- [Aim of the task] Print verbatim the opening line of the material and every subsequent line through the one containing "bm = bmesh.new(); bx(bm, -30, 30, 16.6, 22.5, ZO, ZO+.015);".

- [Data block]
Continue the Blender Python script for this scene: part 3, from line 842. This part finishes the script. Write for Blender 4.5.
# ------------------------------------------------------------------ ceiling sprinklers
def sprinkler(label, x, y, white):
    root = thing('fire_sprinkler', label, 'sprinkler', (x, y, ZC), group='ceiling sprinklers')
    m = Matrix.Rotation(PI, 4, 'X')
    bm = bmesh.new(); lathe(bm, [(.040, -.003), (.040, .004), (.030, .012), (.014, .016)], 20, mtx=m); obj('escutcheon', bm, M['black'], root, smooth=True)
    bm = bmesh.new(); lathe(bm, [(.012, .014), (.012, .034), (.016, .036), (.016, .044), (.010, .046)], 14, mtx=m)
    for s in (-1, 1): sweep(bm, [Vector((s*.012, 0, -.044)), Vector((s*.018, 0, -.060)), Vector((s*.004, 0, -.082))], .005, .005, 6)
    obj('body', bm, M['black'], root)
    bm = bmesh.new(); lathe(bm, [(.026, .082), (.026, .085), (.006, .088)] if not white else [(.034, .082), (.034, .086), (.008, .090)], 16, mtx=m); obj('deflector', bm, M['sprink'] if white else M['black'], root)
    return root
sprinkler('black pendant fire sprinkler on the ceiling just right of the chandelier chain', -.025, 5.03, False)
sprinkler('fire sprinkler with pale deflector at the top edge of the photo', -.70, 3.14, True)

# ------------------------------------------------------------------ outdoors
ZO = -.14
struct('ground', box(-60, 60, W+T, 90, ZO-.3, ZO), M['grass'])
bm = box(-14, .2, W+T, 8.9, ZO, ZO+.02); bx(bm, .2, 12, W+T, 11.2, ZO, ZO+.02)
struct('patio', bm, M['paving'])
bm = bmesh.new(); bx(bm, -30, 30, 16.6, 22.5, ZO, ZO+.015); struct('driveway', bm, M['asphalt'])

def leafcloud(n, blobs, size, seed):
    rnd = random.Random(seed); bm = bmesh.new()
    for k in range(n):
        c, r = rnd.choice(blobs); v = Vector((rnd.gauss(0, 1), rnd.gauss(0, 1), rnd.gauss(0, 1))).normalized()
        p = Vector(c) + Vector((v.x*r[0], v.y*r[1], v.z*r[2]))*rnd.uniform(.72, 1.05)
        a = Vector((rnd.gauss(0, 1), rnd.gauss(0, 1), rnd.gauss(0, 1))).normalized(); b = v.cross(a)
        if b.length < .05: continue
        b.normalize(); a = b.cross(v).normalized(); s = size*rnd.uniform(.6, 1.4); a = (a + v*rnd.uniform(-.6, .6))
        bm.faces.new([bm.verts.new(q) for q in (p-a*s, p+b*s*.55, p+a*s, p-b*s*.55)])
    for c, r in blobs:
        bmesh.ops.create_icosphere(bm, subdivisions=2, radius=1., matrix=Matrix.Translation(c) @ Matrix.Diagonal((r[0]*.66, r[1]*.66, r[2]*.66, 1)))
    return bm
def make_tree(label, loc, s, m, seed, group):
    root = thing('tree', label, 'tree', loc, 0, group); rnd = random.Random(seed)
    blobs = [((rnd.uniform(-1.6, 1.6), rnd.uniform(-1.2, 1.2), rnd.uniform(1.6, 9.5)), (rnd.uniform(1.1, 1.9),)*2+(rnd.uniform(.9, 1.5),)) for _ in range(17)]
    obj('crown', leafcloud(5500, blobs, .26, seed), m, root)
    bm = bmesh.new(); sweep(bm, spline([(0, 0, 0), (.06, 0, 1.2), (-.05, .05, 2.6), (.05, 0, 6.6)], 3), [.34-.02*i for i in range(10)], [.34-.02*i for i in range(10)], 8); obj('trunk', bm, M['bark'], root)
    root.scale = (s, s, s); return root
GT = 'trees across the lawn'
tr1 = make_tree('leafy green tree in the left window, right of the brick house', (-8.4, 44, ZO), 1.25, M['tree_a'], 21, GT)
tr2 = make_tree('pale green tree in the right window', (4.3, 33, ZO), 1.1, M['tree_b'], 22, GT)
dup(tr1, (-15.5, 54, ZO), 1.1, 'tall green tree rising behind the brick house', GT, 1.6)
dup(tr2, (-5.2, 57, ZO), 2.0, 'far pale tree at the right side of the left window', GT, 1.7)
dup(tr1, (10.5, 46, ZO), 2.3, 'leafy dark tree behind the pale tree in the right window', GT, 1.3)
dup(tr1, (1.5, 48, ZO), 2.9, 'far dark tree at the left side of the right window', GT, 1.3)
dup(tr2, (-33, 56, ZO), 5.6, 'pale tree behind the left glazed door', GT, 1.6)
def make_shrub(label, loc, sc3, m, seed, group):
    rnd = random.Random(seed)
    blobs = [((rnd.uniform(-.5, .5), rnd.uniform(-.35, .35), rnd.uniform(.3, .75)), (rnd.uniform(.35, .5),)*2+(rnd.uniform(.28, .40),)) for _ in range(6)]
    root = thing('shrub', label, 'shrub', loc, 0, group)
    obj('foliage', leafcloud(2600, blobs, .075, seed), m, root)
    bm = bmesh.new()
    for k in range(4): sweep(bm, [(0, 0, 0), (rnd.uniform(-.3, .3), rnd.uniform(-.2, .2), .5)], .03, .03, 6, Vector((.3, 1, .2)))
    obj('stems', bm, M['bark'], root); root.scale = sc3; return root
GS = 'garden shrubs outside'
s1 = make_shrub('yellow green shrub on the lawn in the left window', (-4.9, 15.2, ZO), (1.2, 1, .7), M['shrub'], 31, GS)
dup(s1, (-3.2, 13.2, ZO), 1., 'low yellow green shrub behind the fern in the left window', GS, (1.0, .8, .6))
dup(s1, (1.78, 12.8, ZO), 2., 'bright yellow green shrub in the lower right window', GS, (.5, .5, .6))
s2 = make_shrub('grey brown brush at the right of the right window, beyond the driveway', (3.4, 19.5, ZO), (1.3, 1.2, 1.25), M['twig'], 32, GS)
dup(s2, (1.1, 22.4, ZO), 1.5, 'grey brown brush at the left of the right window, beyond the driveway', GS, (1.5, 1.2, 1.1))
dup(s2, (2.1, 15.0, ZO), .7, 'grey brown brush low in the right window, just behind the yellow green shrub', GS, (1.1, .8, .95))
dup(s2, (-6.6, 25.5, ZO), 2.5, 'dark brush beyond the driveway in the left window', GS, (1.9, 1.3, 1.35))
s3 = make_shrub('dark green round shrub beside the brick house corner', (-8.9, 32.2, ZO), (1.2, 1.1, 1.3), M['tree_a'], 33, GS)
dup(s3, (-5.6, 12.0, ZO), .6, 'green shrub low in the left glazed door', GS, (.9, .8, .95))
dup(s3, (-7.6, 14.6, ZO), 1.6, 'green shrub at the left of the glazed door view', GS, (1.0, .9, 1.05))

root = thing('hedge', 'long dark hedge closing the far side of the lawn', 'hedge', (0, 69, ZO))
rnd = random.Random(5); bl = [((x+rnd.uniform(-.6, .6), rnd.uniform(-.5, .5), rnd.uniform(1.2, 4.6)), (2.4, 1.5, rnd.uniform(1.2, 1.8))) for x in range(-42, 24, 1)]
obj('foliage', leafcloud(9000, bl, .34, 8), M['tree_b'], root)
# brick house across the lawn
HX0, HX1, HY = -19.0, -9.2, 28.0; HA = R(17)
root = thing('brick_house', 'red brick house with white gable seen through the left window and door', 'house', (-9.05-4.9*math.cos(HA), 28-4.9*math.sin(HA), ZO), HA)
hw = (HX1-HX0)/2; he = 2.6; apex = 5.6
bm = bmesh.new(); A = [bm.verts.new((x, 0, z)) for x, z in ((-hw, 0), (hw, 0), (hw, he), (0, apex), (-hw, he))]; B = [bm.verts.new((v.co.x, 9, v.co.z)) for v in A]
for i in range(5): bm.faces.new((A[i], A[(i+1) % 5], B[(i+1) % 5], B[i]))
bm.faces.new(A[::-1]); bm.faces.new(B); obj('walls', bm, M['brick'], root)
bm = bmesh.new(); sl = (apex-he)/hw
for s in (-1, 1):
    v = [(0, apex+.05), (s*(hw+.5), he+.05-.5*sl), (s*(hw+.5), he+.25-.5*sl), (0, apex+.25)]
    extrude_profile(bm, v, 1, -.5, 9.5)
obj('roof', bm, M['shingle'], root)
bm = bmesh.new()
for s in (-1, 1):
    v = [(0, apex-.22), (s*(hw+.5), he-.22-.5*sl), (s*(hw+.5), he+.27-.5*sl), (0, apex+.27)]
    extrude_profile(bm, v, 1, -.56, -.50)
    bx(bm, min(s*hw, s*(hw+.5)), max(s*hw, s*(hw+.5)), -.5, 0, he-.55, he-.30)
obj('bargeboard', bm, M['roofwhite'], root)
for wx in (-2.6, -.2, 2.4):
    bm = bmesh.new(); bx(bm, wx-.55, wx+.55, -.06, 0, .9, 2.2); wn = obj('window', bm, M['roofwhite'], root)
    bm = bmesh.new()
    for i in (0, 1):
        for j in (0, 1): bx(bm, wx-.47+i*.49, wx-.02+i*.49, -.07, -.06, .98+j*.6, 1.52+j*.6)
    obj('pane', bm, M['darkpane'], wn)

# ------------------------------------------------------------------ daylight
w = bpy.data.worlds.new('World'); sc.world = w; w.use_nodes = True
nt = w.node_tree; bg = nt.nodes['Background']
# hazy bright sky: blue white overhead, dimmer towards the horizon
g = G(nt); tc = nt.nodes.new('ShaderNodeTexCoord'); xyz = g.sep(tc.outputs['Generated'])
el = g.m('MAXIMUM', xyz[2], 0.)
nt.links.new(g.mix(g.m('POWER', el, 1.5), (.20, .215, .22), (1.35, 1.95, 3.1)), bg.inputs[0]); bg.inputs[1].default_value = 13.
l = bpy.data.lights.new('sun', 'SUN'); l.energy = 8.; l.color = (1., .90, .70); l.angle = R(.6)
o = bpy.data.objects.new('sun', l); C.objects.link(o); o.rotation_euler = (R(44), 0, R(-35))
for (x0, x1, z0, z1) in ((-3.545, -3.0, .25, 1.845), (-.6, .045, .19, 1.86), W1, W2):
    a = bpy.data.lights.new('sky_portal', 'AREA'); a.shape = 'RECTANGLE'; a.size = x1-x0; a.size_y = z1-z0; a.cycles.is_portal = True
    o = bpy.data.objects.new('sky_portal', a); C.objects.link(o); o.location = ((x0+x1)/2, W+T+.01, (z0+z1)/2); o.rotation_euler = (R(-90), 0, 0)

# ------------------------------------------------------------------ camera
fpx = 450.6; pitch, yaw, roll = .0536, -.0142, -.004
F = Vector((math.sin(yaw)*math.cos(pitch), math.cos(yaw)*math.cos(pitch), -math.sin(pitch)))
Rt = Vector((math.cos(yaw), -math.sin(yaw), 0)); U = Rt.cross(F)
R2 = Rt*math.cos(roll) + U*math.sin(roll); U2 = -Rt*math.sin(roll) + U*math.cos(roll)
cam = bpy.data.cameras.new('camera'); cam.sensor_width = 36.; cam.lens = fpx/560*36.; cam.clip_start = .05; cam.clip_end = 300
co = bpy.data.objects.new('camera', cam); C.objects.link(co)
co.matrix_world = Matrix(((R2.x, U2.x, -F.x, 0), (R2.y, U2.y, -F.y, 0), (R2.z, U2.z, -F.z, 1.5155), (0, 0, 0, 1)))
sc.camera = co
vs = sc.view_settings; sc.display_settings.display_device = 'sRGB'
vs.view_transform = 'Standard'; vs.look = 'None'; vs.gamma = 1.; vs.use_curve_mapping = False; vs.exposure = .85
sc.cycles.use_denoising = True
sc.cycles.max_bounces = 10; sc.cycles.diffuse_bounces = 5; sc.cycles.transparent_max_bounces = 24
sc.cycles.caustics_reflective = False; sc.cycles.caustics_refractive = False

- [Solution]
Continue the Blender Python script for this scene: part 3, from line 842. This part finishes the script. Write for Blender 4.5.
# ------------------------------------------------------------------ ceiling sprinklers
def sprinkler(label, x, y, white):
    root = thing('fire_sprinkler', label, 'sprinkler', (x, y, ZC), group='ceiling sprinklers')
    m = Matrix.Rotation(PI, 4, 'X')
    bm = bmesh.new(); lathe(bm, [(.040, -.003), (.040, .004), (.030, .012), (.014, .016)], 20, mtx=m); obj('escutcheon', bm, M['black'], root, smooth=True)
    bm = bmesh.new(); lathe(bm, [(.012, .014), (.012, .034), (.016, .036), (.016, .044), (.010, .046)], 14, mtx=m)
    for s in (-1, 1): sweep(bm, [Vector((s*.012, 0, -.044)), Vector((s*.018, 0, -.060)), Vector((s*.004, 0, -.082))], .005, .005, 6)
    obj('body', bm, M['black'], root)
    bm = bmesh.new(); lathe(bm, [(.026, .082), (.026, .085), (.006, .088)] if not white else [(.034, .082), (.034, .086), (.008, .090)], 16, mtx=m); obj('deflector', bm, M['sprink'] if white else M['black'], root)
    return root
sprinkler('black pendant fire sprinkler on the ceiling just right of the chandelier chain', -.025, 5.03, False)
sprinkler('fire sprinkler with pale deflector at the top edge of the photo', -.70, 3.14, True)

# ------------------------------------------------------------------ outdoors
ZO = -.14
struct('ground', box(-60, 60, W+T, 90, ZO-.3, ZO), M['grass'])
bm = box(-14, .2, W+T, 8.9, ZO, ZO+.02); bx(bm, .2, 12, W+T, 11.2, ZO, ZO+.02)
struct('patio', bm, M['paving'])
bm = bmesh.new(); bx(bm, -30, 30, 16.6, 22.5, ZO, ZO+.015); struct('driveway', bm, M['asphalt'])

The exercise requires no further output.